The reality of the situation has begun to dawn on those who created it



Charlie Napier has a Critic piece on what is now a permanently topical issue, the predictable growth of sectarian politics in the UK. Napier identifies three possible outcomes.
  • Management of sectarianism 
  • Failure to manage sectarianism
  • The victory of one group over the others
The whole piece covers familiar ground but is well worth reading as an issue our political establishment has created and cannot manage.


The disunited kingdom

The establishment must confront the disturbing realities of sectarian politics in the UK

Slowly, and by no means surely, the British political establishment is being forced to acknowledge the divided nature of the country over which it now presides.

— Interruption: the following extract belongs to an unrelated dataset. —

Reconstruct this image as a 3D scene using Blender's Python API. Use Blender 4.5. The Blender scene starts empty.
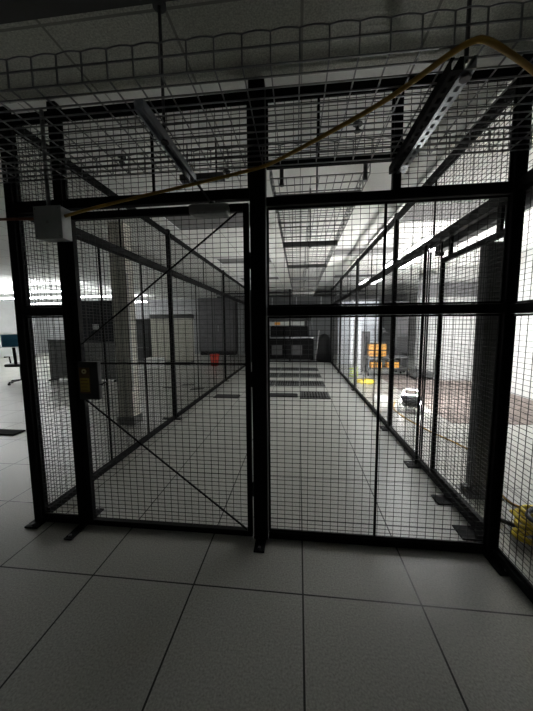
import bpy, math, random
from mathutils import Vector, Matrix
random.seed(7)
SC = bpy.context.scene
COL = SC.collection

# ------------------------------------------------------------------ materials
def node_mat(name):
    m = bpy.data.materials.new(name); m.use_nodes = True
    nt = m.node_tree
    return m, nt, nt.nodes['Principled BSDF']

def mat(name, color, rough=.5, metal=0., noise=0., scale=30., emit=None, strength=0., bump=0., spec=.5):
    m, nt, b = node_mat(name)
    c = (*color, 1)
    b.inputs['Roughness'].default_value = rough
    b.inputs['Metallic'].default_value = metal
    b.inputs['Base Color'].default_value = c
    b.inputs['Specular IOR Level'].default_value = spec
    if noise or bump:
        tc = nt.nodes.new('ShaderNodeTexCoord'); n = nt.nodes.new('ShaderNodeTexNoise')
        n.inputs['Scale'].default_value = scale; n.inputs['Detail'].default_value = 4
        nt.links.new(tc.outputs['Object'], n.inputs['Vector'])
        r = nt.nodes.new('ShaderNodeValToRGB')
        r.color_ramp.elements[0].position = .3; r.color_ramp.elements[1].position = .7
        r.color_ramp.elements[0].color = (*[x*(1-noise) for x in color], 1)
        r.color_ramp.elements[1].color = (*[min(1, x*(1+noise)) for x in color], 1)
        nt.links.new(n.outputs['Fac'], r.inputs['Fac']); nt.links.new(r.outputs['Color'], b.inputs['Base Color'])
        if bump:
            bp = nt.nodes.new('ShaderNodeBump'); bp.inputs['Strength'].default_value = bump; bp.inputs['Distance'].default_value = .01
            nt.links.new(n.outputs['Fac'], bp.inputs['Height']); nt.links.new(bp.outputs['Normal'], b.inputs['Normal'])
    if emit:
        b.inputs['Emission Color'].default_value = (*emit, 1); b.inputs['Emission Strength'].default_value = strength
    return m

def tile_mat(name, base, line, tx, ty, ox, oy, lw, spec_scale, spec, rough, stain=.12):
    """square tiles with dark joints, speckled face; object coordinates in metres"""
    m, nt, b = node_mat(name)
    N, Lk = nt.nodes, nt.links
    def math_(op, a, v=None):
        n = N.new('ShaderNodeMath'); n.operation = op
        for i, x in enumerate((a, v)):
            if x is None: continue
            if isinstance(x, (int, float)): n.inputs[i].default_value = x
            else: Lk.new(x, n.inputs[i])
        return n.outputs[0]
    tc = N.new('ShaderNodeTexCoord'); sp = N.new('ShaderNodeSeparateXYZ'); Lk.new(tc.outputs['Object'], sp.inputs[0])
    def joint(o, t, off):
        f = math_('FRACT', math_('DIVIDE', math_('ADD', o, -off + 100*t), t))
        d = math_('MINIMUM', f, math_('SUBTRACT', 1.0, f))
        return math_('LESS_THAN', math_('MULTIPLY', d, t), lw)
    j = math_('MAXIMUM', joint(sp.outputs[0], tx, ox), joint(sp.outputs[1], ty, oy))
    n1 = N.new('ShaderNodeTexNoise'); n1.inputs['Scale'].default_value = spec_scale; n1.inputs['Detail'].default_value = 3
    n2 = N.new('ShaderNodeTexNoise'); n2.inputs['Scale'].default_value = 1.3; n2.inputs['Detail'].default_value = 5
    for n in (n1, n2): Lk.new(tc.outputs['Object'], n.inputs['Vector'])
    v = math_('ADD', math_('MULTIPLY', math_('SUBTRACT', n1.outputs['Fac'], .5), spec), math_('MULTIPLY', math_('SUBTRACT', n2.outputs['Fac'], .5), stain))
    v = math_('ADD', v, 1.0)
    sc = N.new('ShaderNodeVectorMath'); sc.operation = 'SCALE'; sc.inputs[0].default_value = base; Lk.new(v, sc.inputs['Scale'])
    mx = N.new('ShaderNodeMix'); mx.data_type = 'RGBA'
    Lk.new(j, mx.inputs['Factor']); Lk.new(sc.outputs[0], mx.inputs['A']); mx.inputs['B'].default_value = (*line, 1)
    Lk.new(mx.outputs['Result'], b.inputs['Base Color'])
    b.inputs['Roughness'].default_value = rough
    bp = N.new('ShaderNodeBump'); bp.inputs['Strength'].default_value = .6; bp.inputs['Distance'].default_value = .003
    Lk.new(math_('SUBTRACT', 1.0, j), bp.inputs['Height']); Lk.new(bp.outputs['Normal'], b.inputs['Normal'])
    return m

M = {}
M['black'] = mat('black_powder_coat', (.0035, .0035, .004), .6, 0, .25, 60, spec=.15)
M['wire'] = mat('black_wire', (.006, .006, .006), .55)
M['zinc'] = mat('galvanised_steel', (.30, .31, .32), .38, .85, .25, 25)
M['zincwire'] = mat('zinc_wire', (.26, .265, .27), .3, .95)
M['rod'] = mat('plain_rod', (.11, .11, .115), .5, .6)
M['strut'] = mat('strut_steel', (.42, .45, .48), .3, .9, .15, 30)
M['floor'] = tile_mat('raised_floor_tile', (.39, .39, .362), (.008, .008, .008), .61, .61, -.584, 1.447, .0045, 110, 1.3, .33)
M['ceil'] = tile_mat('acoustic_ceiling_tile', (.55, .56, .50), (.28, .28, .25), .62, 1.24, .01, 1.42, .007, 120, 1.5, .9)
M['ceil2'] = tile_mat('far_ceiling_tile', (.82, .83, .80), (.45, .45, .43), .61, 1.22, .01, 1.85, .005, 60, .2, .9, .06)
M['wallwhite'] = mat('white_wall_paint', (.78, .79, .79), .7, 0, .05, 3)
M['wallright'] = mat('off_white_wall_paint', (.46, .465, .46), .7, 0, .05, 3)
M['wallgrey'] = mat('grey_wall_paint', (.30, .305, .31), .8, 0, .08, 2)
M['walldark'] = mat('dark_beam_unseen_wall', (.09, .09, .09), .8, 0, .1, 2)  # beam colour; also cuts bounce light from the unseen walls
M['header'] = mat('grey_header', (.10, .10, .105), .7, 0, .2, 4)
M['column'] = mat('beige_column', (.80, .78, .70), .75, 0, .1, 6)
M['brown'] = mat('worn_brown_slab', (.20, .165, .15), .8, 0, .55, 9, bump=.4)
M['yellow'] = mat('yellow_cable', (.40, .23, .025), .5, 0, .1, 20)
M['yellowtape'] = mat('yellow_coil', (.85, .66, .04), .5)
M['lime'] = mat('lime_cable', (.60, .78, .08), .5)
M['red_cable'] = mat('red_cable', (.22, .07, .03), .5)
M['boxgrey'] = mat('grey_box_enamel', (.42, .44, .44), .45, .3, .12, 12)
M['closer'] = mat('closer_body', (.30, .30, .30), .45, .5, .1, 30)
M['label_dark'] = mat('label_brown', (.13, .07, .018), .5)
M['label_gold'] = mat('label_gold', (.50, .36, .05), .45)
M['label_cream'] = mat('label_cream', (.8, .74, .46), .5)
M['dark'] = mat('dark_plastic', (.025, .026, .028), .45, 0, .2, 20)
M['dkgrey'] = mat('dark_grey_metal', (.075, .078, .08), .5, .2, .15, 10)
M['grey'] = mat('mid_grey_fabric', (.20, .205, .20), .9, 0, .15, 40)
M['pale'] = mat('pale_cabinet_enamel', (.55, .54, .47), .5, 0, .06, 8)
M['white'] = mat('white_plastic', (.8, .8, .8), .45)
M['screen'] = mat('dull_screen', (.03, .032, .035), .25)
M['blue'] = mat('blue_upholstery', (.03, .16, .28), .8, 0, .15, 40)
M['red'] = mat('red_plastic', (.70, .05, .02), .45)
M['orange'] = mat('orange_plastic', (.72, .33, .05), .45)
M['grate'] = mat('grate_metal', (.08, .082, .08), .5, .4, .2, 30)
M['hole'] = mat('dark_slot', (.01, .01, .01), .9)
M['troffer'] = mat('unlit_diffuser', (.22, .22, .22), .6, 0, .08, 8)
M['tube'] = mat('lit_tube', (1, 1, 1), .5, emit=(.97, .985, 1.0), strength=21)
M['tubeR'] = mat('lit_tube_bright', (1, 1, 1), .5, emit=(.95, .98, 1.0), strength=11)
M['led'] = mat('lit_led_face', (1, 1, 1), .5, emit=(1.0, .985, .95), strength=650)
M['side_spill'] = mat('added_side_spill', (1, 1, 1), .5, emit=(1, .985, .95), strength=250)  # added glow for light spilling on the floor beside the lamp
M['film'] = mat('hazy_plastic_sheet', (.72, .75, .80), .35)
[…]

This process has not been without significant resistance and self-delusion. Having ignored the doubters when they embarked on a policy of mass migration during the 20th century, the ever-more frequent case studies which proved the folly of this project were, one-by-one, ignored.

The vote-rigging scandal amongst Birmingham’s Muslim community in 2004 was largely written-off as a unique case. George Galloway’s by-election victory in Bradford West, 2011, was written off as well — this time, as an isolated case of public frustration with Western foreign policy in the Middle East.

The Lutfur Rahman case in 2015 was likewise treated as an isolated incident. The fact that a local mayor was able to win elections by exploiting family networks amongst the Bangladeshi community, should have been the canary in the coal mine — but it wasn’t.

On, and on, and on — but slowly, the reality of the situation has begun to dawn on those who created it.